DIRECTIONS FOR THIS TASK:
Find each line holding "from" and copy it out.

### SUPPLIED MATERIAL ###

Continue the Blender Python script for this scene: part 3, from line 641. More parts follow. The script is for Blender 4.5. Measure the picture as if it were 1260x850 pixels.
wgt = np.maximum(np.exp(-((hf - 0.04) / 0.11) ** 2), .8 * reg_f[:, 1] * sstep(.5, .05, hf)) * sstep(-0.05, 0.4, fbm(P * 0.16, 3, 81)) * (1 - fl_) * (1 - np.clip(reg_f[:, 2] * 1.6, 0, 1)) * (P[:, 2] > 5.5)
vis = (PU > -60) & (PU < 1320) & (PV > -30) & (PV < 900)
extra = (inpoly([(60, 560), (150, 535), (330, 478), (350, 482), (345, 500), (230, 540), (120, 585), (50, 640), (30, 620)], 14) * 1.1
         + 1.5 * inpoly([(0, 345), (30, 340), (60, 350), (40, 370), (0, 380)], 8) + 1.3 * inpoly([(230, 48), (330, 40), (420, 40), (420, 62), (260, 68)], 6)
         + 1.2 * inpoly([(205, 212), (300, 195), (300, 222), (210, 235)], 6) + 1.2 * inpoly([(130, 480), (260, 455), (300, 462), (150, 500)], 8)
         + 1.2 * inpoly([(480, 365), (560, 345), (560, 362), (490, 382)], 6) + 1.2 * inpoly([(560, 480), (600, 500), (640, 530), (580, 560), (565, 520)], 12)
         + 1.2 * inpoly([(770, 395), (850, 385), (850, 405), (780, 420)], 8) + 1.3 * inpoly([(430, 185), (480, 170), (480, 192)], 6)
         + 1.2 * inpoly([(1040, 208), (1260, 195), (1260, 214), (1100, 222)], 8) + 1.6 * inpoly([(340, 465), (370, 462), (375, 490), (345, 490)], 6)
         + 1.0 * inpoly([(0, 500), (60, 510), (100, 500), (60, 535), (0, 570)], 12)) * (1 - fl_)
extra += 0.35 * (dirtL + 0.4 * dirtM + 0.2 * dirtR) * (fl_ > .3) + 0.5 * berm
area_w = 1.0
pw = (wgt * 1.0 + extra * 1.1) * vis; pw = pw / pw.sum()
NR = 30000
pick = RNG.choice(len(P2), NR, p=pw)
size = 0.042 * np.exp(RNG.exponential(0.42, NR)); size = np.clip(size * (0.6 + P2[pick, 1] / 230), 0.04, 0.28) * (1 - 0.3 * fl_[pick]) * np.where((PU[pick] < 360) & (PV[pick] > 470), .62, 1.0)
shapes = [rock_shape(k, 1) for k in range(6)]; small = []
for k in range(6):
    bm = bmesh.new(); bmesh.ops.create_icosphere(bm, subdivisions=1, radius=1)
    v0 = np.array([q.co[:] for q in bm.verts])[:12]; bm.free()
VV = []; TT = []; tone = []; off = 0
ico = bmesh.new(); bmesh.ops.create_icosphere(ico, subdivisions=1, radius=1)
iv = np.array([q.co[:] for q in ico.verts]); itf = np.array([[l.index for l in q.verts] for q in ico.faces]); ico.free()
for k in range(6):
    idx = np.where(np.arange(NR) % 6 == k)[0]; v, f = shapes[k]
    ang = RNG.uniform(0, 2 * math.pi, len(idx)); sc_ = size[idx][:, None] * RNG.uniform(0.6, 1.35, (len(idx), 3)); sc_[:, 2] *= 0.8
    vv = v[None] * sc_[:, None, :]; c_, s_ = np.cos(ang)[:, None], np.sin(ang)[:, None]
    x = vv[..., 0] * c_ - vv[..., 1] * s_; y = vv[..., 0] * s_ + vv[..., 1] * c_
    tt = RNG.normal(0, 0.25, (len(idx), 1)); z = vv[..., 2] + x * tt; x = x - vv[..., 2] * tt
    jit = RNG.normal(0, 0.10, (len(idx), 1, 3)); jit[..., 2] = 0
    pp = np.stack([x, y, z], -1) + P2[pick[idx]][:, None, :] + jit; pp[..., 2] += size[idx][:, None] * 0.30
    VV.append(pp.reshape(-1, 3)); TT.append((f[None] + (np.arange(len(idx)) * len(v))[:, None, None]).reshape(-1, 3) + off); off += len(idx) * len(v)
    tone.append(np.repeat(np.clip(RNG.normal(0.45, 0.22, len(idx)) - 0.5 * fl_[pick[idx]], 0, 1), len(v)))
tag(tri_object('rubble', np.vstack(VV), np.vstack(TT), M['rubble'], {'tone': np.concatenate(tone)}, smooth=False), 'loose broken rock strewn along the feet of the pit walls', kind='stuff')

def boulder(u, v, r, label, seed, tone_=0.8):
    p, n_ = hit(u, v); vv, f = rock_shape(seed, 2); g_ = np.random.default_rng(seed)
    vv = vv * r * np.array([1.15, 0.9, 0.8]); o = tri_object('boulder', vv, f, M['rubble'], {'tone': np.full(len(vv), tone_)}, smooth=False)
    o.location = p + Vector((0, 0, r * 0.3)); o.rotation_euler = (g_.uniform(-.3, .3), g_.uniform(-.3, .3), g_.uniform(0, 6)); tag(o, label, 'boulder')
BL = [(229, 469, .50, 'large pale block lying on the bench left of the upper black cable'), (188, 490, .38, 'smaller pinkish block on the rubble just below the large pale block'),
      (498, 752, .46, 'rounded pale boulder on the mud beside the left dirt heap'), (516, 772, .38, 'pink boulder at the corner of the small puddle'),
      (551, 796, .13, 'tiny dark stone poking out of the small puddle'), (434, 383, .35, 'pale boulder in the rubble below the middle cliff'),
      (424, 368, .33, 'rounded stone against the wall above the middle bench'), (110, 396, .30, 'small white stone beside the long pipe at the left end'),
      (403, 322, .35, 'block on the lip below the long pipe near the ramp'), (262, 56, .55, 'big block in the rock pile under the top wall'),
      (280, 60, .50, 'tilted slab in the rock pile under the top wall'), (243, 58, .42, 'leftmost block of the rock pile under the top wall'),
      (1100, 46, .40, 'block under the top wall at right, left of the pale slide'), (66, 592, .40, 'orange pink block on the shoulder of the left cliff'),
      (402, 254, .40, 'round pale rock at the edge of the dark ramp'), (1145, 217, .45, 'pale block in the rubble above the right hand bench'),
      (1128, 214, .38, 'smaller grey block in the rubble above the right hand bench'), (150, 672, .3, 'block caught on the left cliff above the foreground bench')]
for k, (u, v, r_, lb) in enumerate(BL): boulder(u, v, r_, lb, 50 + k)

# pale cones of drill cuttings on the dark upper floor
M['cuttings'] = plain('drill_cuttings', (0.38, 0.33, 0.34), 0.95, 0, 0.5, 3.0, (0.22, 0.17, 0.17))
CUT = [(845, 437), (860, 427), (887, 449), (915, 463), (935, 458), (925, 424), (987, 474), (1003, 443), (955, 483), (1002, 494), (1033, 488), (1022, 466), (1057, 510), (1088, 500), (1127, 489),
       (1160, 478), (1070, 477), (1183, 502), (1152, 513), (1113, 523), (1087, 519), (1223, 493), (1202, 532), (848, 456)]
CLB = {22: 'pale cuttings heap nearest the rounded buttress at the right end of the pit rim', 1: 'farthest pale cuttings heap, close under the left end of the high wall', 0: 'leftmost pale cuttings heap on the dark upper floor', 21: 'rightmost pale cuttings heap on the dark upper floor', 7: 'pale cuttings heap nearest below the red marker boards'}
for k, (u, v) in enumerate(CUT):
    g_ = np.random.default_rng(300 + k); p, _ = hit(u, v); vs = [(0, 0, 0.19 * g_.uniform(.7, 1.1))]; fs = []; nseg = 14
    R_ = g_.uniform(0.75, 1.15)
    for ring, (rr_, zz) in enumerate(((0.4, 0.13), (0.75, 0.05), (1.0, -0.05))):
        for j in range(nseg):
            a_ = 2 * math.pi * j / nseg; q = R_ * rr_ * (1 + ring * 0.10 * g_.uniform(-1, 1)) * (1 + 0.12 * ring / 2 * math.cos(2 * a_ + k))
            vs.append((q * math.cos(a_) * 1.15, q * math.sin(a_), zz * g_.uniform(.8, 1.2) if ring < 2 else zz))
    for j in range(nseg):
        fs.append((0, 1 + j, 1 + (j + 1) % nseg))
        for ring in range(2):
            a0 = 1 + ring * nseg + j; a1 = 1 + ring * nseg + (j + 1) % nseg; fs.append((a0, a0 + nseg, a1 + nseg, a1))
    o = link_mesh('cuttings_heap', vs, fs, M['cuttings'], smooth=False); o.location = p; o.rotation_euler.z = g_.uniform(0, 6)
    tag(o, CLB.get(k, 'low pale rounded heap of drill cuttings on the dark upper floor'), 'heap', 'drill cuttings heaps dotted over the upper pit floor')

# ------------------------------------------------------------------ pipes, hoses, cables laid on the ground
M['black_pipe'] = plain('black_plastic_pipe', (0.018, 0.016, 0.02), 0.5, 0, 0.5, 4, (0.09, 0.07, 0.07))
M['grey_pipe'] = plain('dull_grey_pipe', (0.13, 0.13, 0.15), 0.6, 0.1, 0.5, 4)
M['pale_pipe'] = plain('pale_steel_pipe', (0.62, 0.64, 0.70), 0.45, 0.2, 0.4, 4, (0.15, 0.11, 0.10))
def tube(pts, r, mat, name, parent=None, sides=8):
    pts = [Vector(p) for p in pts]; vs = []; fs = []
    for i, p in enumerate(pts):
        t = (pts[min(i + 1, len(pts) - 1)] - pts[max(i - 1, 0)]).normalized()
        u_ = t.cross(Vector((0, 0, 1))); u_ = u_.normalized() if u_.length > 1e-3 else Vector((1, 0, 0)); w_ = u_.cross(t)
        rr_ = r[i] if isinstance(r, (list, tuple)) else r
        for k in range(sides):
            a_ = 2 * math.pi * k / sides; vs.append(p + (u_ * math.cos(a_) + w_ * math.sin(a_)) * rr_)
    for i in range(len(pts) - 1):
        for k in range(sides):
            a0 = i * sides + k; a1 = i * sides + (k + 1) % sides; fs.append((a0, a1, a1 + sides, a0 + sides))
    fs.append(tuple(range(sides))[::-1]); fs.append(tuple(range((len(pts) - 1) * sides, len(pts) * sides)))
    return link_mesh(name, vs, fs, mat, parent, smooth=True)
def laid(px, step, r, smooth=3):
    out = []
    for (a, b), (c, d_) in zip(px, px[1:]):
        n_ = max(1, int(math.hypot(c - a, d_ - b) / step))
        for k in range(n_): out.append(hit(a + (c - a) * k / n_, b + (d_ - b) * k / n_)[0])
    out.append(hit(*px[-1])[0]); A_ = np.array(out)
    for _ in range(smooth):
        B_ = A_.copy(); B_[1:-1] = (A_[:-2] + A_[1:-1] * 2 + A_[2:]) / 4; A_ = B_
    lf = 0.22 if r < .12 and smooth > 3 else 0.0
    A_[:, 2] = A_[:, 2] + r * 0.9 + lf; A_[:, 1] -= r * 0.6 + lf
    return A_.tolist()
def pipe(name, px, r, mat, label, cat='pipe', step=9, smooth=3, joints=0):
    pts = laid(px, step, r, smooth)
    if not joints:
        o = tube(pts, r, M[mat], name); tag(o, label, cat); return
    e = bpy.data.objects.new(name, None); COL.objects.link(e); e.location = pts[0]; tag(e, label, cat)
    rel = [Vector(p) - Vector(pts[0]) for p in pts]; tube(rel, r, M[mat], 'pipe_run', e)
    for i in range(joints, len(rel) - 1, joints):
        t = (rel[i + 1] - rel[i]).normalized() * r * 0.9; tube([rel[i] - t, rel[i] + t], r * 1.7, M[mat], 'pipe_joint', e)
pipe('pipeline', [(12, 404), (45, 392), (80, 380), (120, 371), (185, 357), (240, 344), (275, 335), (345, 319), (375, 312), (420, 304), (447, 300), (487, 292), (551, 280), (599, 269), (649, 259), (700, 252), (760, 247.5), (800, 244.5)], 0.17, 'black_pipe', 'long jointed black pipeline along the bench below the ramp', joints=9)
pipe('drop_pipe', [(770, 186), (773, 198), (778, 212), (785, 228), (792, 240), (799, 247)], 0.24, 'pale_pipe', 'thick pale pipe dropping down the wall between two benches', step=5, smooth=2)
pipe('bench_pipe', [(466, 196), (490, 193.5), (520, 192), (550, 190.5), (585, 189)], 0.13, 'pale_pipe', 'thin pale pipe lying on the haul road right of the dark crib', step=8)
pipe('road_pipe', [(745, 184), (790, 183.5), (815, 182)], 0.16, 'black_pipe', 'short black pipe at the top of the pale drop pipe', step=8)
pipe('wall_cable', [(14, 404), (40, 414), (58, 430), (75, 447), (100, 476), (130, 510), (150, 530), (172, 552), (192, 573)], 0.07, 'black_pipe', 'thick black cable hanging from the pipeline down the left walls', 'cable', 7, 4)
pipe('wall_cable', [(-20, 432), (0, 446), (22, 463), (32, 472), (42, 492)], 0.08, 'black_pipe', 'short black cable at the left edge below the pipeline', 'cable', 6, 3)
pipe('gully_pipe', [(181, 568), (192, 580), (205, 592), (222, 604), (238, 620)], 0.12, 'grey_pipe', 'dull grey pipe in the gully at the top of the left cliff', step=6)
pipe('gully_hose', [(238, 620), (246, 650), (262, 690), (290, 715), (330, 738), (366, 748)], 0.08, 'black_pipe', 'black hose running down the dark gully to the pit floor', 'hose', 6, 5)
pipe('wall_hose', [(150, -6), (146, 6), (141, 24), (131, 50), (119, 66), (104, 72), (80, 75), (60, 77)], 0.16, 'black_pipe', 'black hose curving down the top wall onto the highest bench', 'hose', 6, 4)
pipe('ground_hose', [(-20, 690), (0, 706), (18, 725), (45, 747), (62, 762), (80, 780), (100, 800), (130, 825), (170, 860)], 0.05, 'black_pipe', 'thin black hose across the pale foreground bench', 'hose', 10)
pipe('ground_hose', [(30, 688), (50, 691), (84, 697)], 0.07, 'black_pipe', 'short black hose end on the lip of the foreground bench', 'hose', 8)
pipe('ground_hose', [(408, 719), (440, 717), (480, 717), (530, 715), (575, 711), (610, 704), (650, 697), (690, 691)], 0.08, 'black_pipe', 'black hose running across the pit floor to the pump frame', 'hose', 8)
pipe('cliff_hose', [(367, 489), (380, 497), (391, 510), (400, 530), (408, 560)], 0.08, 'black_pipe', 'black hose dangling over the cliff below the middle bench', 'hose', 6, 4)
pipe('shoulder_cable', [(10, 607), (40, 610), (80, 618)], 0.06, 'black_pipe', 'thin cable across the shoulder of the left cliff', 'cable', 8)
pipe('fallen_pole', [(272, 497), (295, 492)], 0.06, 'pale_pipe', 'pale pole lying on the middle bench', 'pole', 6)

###

ANSWER BELOW:
Continue the Blender Python script for this scene: part 3, from line 641. More parts follow. The script is for Blender 4.5. Measure the picture as if it were 1260x850 pixels.
pipe('wall_cable', [(14, 404), (40, 414), (58, 430), (75, 447), (100, 476), (130, 510), (150, 530), (172, 552), (192, 573)], 0.07, 'black_pipe', 'thick black cable hanging from the pipeline down the left walls', 'cable', 7, 4)